Devastating Nuclear Weapons Worthy of the Name

Nuclear weapons are not cheap to deploy in Total Annihilation: Twilight, and they can be countered with anti-missile defense systems, but they have been designed to have more of the scale you might expect of nuclear weapons. Tactical nuclear missiles are somewhat short ranged, and are designed to take out an incoming enemy task force, a building or small cluster of buildings or defenses; in other words, a more "tactical" target. Strategic nuclear missiles have essentially unlimited range, and are designed for being used on a more strategic scale, such as obliterating a full-fledged incoming enemy attack, or wiping out an entire secondary base. They are not meant to be carefully aimed (Although they can be) so much as used on a general spot (That patch of dots on the mini-map *there*!). In the later, more strategic periods of a game, where massive armies of hundreds of units are used, and bases may cover large sections of the map, the strategic nuke allows you attack areas on a strategic level, albeit for a strategic cost. Also, there is the matter of strategic *targets*, such as large mechs...

New Experimental Gantry Units On Both Sides

In Total Annihilation: Twilight, both Arm and Core have an Experimental Gantry they can build to enable them to construct larger scale units, such as huge mechs, including the well-known Core Krogoth and the Arm Orcone as well as other relatively cheaper units (which are still huge in comparison to normal units).

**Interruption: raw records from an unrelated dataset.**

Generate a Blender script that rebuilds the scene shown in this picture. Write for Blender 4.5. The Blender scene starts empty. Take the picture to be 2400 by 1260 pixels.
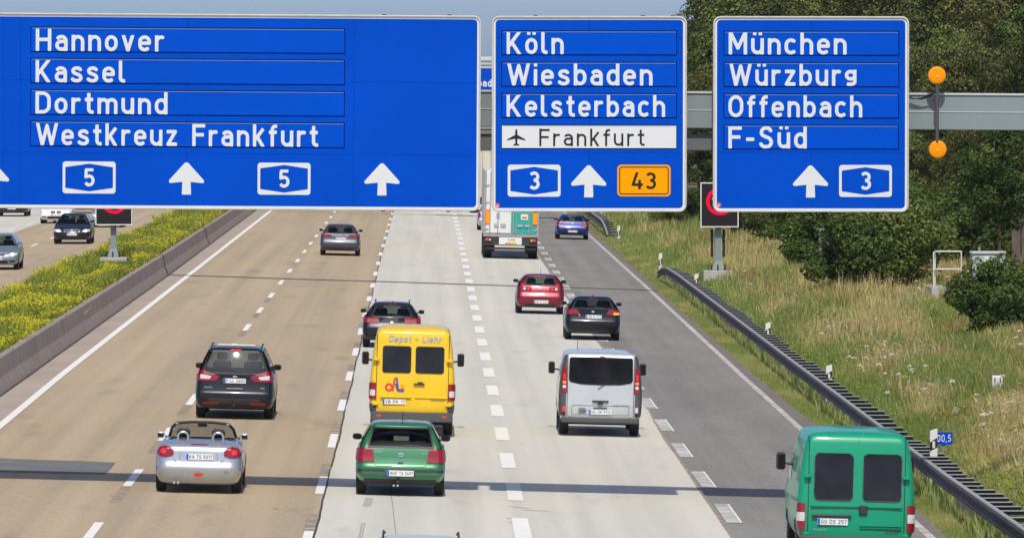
import bpy, math, random
import numpy as np
from mathutils import Vector, Matrix

# ------------------------------------------------------------------ camera, sky, sun
S = bpy.context.scene
COL = S.collection
PI = math.pi
CAM_H = 7.95            # camera stands on a bridge over the motorway
FPX = 17040.0           # focal length in pixels of a 2400 px wide frame
CROSS = 0.026           # cross fall of the carriageway
cam = bpy.data.cameras.new('camera')
cam.sensor_width = 36.0
cam.lens = FPX / 2400 * 36.0
cam.clip_start = 1.0
cam.clip_end = 30000
co = bpy.data.objects.new('camera', cam)
COL.objects.link(co)
co.location = (0, 0, CAM_H)
PSI, TH = math.atan(0.01156), math.atan(0.0250)
co.rotation_euler = (PI / 2 - TH, 0, -PSI)
S.camera = co
CF = np.array([math.sin(PSI) * math.cos(TH), math.cos(PSI) * math.cos(TH), -math.sin(TH)])
CR = np.array([math.cos(PSI), -math.sin(PSI), 0.0])
CU = np.cross(CR, CF)

SUN_EL = math.radians(52.4)
world = bpy.data.worlds.new('World')
S.world = world
world.use_nodes = True
wn = world.node_tree.nodes
wl = world.node_tree.links
wn.clear()
wo = wn.new('ShaderNodeOutputWorld')
wb = wn.new('ShaderNodeBackground')
ws = wn.new('ShaderNodeTexSky')
ws.sky_type = 'NISHITA'
ws.sun_disc = False
ws.sun_elevation = SUN_EL
ws.sun_rotation = PI          # sun stands behind the camera (-Y)
ws.altitude = 100
ws.air_density = 0.38
ws.dust_density = 1.35
ws.ozone_density = 3.5
wb.inputs['Strength'].default_value = 0.145
wl.new(ws.outputs[0], wb.inputs['Color'])
wl.new(wb.outputs[0], wo.inputs['Surface'])
sd = bpy.data.lights.new('sun', 'SUN')
sd.energy = 2.75
sd.angle = math.radians(0.5)
sd.color = (1.0, 0.945, 0.84)
so = bpy.data.objects.new('sun', sd)
COL.objects.link(so)
so.location = (0, 0, 60)
so.rotation_euler = (PI / 2 - SUN_EL, 0, 0)     # light travels towards +Y and down
S.view_settings.view_transform = 'Standard'
S.view_settings.look = 'None'
S.view_settings.exposure = 0.30
S.view_settings.gamma = 1.0
S.view_settings.use_curve_mapping = False
S.render.engine = 'CYCLES'
S.cycles.max_bounces = 8
S.cycles.transparent_max_bounces = 16

R = random.Random(11)
NR = np.random.default_rng(7)

def ray(px, py):
    d = CF * FPX + CR * (px - 1200.0) - CU * (py - 630.0)
    return d / d[1]
def at(px, py, Y):
    d = ray(px, py)
    return Vector((d[0] * Y, Y, CAM_H + d[2] * Y))
def gnd(px, py, c=CROSS, z0=0.0):
    """point of the road plane z = z0 - c*x seen at a photograph pixel"""
    d = ray(px, py)
    t = (z0 - CAM_H) / (d[2] + c * d[0])
    return Vector((d[0] * t, t, CAM_H + d[2] * t))

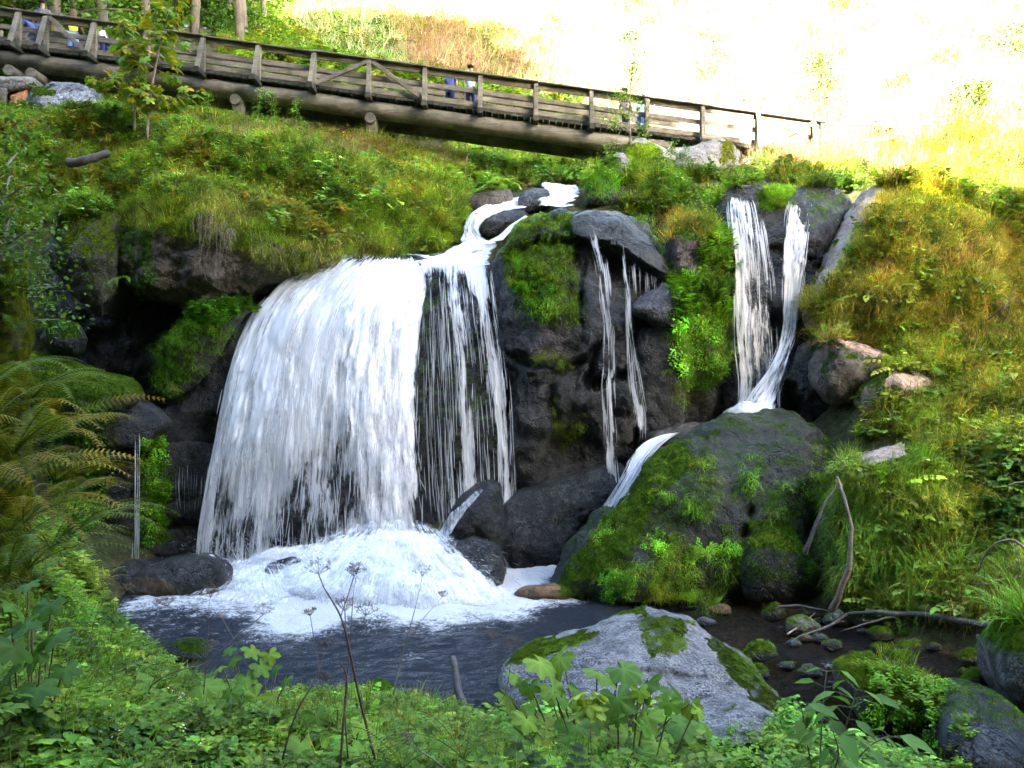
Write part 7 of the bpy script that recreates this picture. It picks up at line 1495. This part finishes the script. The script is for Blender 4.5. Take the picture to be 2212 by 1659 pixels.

The smaller mechs can do a sizable amount of damage to even multiple advanced tech units, and the Arm Orcone and Core Krogoth can cut terrifying swaths of devastation which must be seen to fully appreciate. Of course, the cost of these units is staggering, and attempting to begin construction on one without an economy able to support it can quickly grind everything to a halt, leaving you vulnerable to an enemy with less titanic, but perhaps more practical, methods of destroying you.